The grievances are more cultural rather than economic, but it creates the conditions for people with seemingly “simple” answers to appeal to their grievances and “tribe loyalties” and actually make their case to them. Also like the group in the opening anecdote, this group relies on social media outlets for their news — as well as their facts.
“Social media knows you as well as you know yourself. The business model for social media is to keep you there, keep you on the site, so it gives you something that’s pleasing to you,” Hayden continued. “But the longer you’re there the more you want [it]. The core algorithm keeps giving you [that]. Which in this version are more extreme versions of the views you had when you entered the enterprise in the first place.”
He also emphasized the fact that working-class communities are those who are particularly susceptible to the divisions.
“It is the elites of the world who are uniting,” he said. “And it’s the workers of the world who are reaching for their national flags.”
The second layer of the cake is the Trump administration. “Objective reality is not the distinctive departure point for what Trump says or does,” he said.
He offered another anecdote, a conversation he had with a retired PDB briefer — someone who delivers the president’s daily highly confidential briefings. They compared what sort of president Trump was.
“He said, Mike we have had presidents who have argued with us — that was my experience with George W. Bush. We’ve had presidents who simply lie; the Nixonian image comes to mind. They don’t argue about objective reality, they just lie about it. He offered the view that Trump isn’t either of those.”
Trump, the retired briefer argued, was someone who “fully believed his version of events,” Hayden said.
“Does the thought process there make a distinction between the past I need and the past that happened? And the answer is maybe not, which is a little bit different than lying.”
According to the briefer, the only proof of veracity that the president seems to need is “a lot of people saying they agree with him and if he can make it trending.”
The third layer are the Russians, but according to Hayden they are “the least of our problems.” Unlike layers three and two, which actively participate in questioning the truth, those in Russia who want to affect U.S. society base their interference on “existing divisions” — divisions that were created by layer one and layer two.
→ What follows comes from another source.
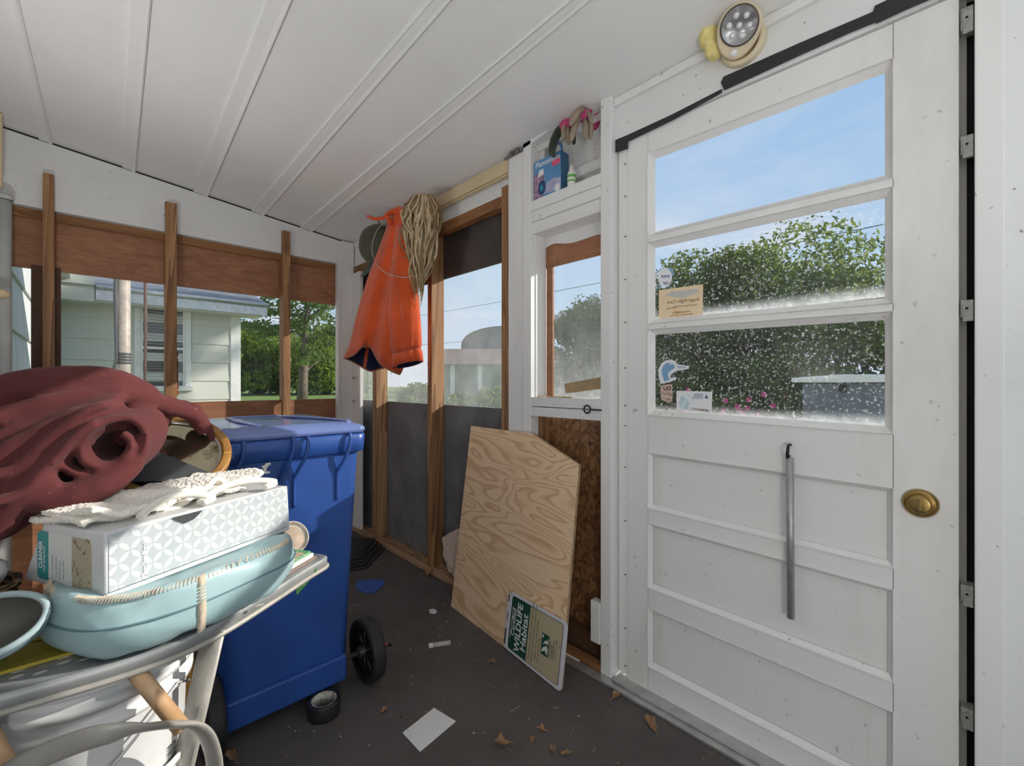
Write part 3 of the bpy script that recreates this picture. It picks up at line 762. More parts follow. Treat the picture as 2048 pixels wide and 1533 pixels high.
def smooth(pts, n=6):
    out = []
    P = [pts[0]]+list(pts)+[pts[-1]]
    for i in range(1, len(P)-2):
        for k in range(n):
            t_ = k/n; a, b_, c, d = P[i-1], P[i], P[i+1], P[i+2]
            out.append(.5*((2*b_)+(c-a)*t_+(2*a-5*b_+4*c-d)*t_*t_+(3*b_-a-3*c+d)*t_**3))
    return out+[pts[-1]]
# leaning plywood sheet -------------------------------------------------
def firply():
    m, nt, b, o = newmat('fir_plywood')
    v = coords(nt, (1,.62,2.1), (.12,.0,.0))
    f = noise(nt, v, 2.3, 2.4, .5, .6)
    s = math_(nt, 'FRACT', math_(nt, 'MULTIPLY', f, 19.0))
    fine = noise(nt, coords(nt, (1,1,10)), 14, 5, .6, .2)
    c = ramp(nt, s, [(.0,(.84,.62,.40)),(.50,(.80,.56,.345)),(.80,(.56,.325,.16)),(.90,(.65,.40,.22)),(1.0,(.84,.62,.40))])
    c = mixc(nt, math_(nt,'MULTIPLY',fine,.45), c, (.86,.66,.44))
    d = ramp(nt, noise(nt, coords(nt), 6, 3), [(.68,(0,0,0)),(.80,(.35,.35,.35))])
    c = mixc(nt, d, c, (.38,.26,.16))
    nt.links.new(c, b.inputs['Base Color']); b.inputs['Roughness'].default_value = .62
    bump(nt, b, s, .05); return m
M['fir'] = firply(); M['plyedge'] = plain('plywood_edge', (.30,.20,.11), .8, 0, .35, 30)
bl, br_, tl = U(902,1213,Z=0), U(1121.5,1382,Z=0), Vector((1.418,1.80,.896))
bn = (br_-bl).cross(tl-bl).normalized()
if bn.dot(CAM-bl) < 0: bn = -bn
t1, t2 = UP(1066,868,bl,bn), UP(1158,930,bl,bn)
mb = MB().prism([bl, br_, t2, t1, tl], -bn*.012, 0, 1)
o = solo(mb, 'plywood_sheet', [M['fir'], M['plyedge']], 'blond plywood sheet with one cut-off corner leaning on the white post', 'plywood', (1.27,1.43,0), fix=True)
# habitat sign and the second sign behind it -----------------------------
M['signw'] = plain('sign_white', (.74,.74,.78), .35, .1, .05, 9); M['signg'] = flat_('sign_green', (.012,.070,.050), .4)
M['signt'] = plain('sign_tan', (.50,.43,.28), .4, 0, .05, 6); M['ink'] = flat_('dark_ink', (.03,.04,.045), .5); M['inkt'] = flat_('brown_ink', (.16,.13,.07), .6)
M['lett'] = flat_('white_lettering', (.80,.80,.80), .5)
n0 = bl + bn*.010
sBL, sBR, sTR, sTL = [UP(*p, n0, bn) for p in ((1010,1296),(1123,1391),(1137,1247),(1022,1182))]
sBR.z = max(sBR.z, .004); sBL.z = max(sBL.z, .004)
def SP(u, v, h=0.0): return sBL.lerp(sBR, u).lerp(sTL.lerp(sTR, u), v) + bn*h
def srect(u0, v0, u1, v1, r, h, wu, wv):
    pts = []
    for (cu, cv, a0) in ((u1-r/wu,v1-r/wv,0),(u0+r/wu,v1-r/wv,90),(u0+r/wu,v0+r/wv,180),(u1-r/wu,v0+r/wv,270)):
        for k in range(7):
            a = math.radians(a0+15*k); pts.append(SP(cu+r/wu*math.cos(a), cv+r/wv*math.sin(a), h))
    return pts
wu = ((sBR-sBL).length+(sTR-sTL).length)/2; wv = ((sTL-sBL).length+(sTR-sBR).length)/2
t = thing('habitat_sign', 'white-edged green and tan wildlife habitat sign leaning sideways on the plywood', 'sign', tuple(sBL))
part(MB().prism(srect(0,0,1,1,.020,0,wu,wv), bn*.0025), 'plate', M['signw'], t)
mb = MB().prism(srect(.055,.05,.945,.95,.012,.0026,wu,wv), bn*.0006)
part(mb, 'border_line', M['ink'], t)
part(MB().prism(srect(.062,.058,.40,.942,.010,.0033,wu,wv), bn*.0004), 'green_field', M['signg'], t)
part(MB().prism(srect(.395,.058,.938,.942,.010,.0033,wu,wv), bn*.0004), 'tan_field', M['signt'], t)
ud = (sBR-sBL).normalized(); vd = (sTL-sBL).normalized(); rd = vd; upd = -ud
def stxt(s, u, v, size, mat, bold=0, sx=1.0, nm='lettering', align='LEFT'):
    return text(s, SP(u, v, .0040), vd, -ud, size*wu, mat, t, nm, .0003, align, bold, sx)
stxt('Certified', .155, .30, .085, M['lett'], .006, 1.05)
part(MB().prism([SP(.085,.25,.0038),SP(.092,.25,.0038),SP(.092,.78,.0038),SP(.085,.78,.0038)], bn*.0002), 'rule', M['lett'], t)
stxt('WILDLIFE', .265, .085, .130, M['lett'], .018, 1.02)
stxt('Habitat', .375, .16, .135, M['lett'], .014, 1.08)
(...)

He doesn’t doubt that the Russians were involved in trying to influence the 2016 elections, but whether anyone in the U.S. was involved depends on the results of the ongoing Mueller probe. Whether or not they influenced the votes is “unknowable and unmeasurable,” he said.
“What the Russians did we would call a covert influence campaign. The specifics of a covert influence campaign are clear: You never create a division in a society,” he said. “You identify pre-existing divisions and you exploit and worsen the pre-existing divisions.”
Their motives, he said, were to “mess with our heads,” punish Hillary Clinton, and delegitimize her as the inevitable winner, as well as hope to push votes in Trump’s direction.
The event was sponsored by the MIT Center for International Studies as part of its flagship public event series, the MIT Starr Forum. The forum brings to campus leading authorities to discuss pressing issues in the world of international relations and U.S. foreign policy.